O’Rourke offers another bright facet to turn to amid the pastoral guitar meanderings and sparse beats.
Irish quintet Little Green Cars play that familiar brand of feel-good alternative country rock; think The Lumineers and Mercury Rev. It's a bit of a lame pigeonhole to plonk these guys in though, but with the charming boy-girl coupling of vocalists Stevie Appleby and Faye O'Rourke at the helm, it's easy to pass them over as another Edward Sharpe and the Magnetic Zeroes or Of Monsters and Men replica. After plodding a quiet but upward course in their native part of the world over the past couple of years, they've nabbed attention with raw sounds and strong, demanding voices, so much so they find themselves on the coveted UK Island label with Mumford and Sons' producer Markus Dravs behind the desk of their debut album, Absolute Zero.
It's a likeable and highly satisfying listen, and ultimately proves the lads and lass have a sizeable bag of goodies to raid beyond their rousing single, The John Wayne, a chugging strummer full of that ever-reliable kitsch factor, the handclap. From opener, Harper Lee, the Appleby as Neil Young comparison has to be made; it's a distinct set of pipes, capable of rejoicing from the rooftops to reining things into a dimly intimate closeness.

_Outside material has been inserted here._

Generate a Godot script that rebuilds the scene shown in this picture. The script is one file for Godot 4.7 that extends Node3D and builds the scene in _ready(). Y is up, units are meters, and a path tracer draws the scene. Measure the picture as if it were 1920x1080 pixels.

O'Rourke steps into the spotlight for The Kitchen Floor with a voice refreshingly devoid of that sugary femininity that seems to fuse itself to this kind of sound, and again on the upbeat key-laden Please. Her presence in the group is a godsend; as rich and undoubtedly successful as Appleby's voice would have been on its lonesome, O'Rourke offers another bright facet to turn to amid the pastoral guitar meanderings and sparse beats.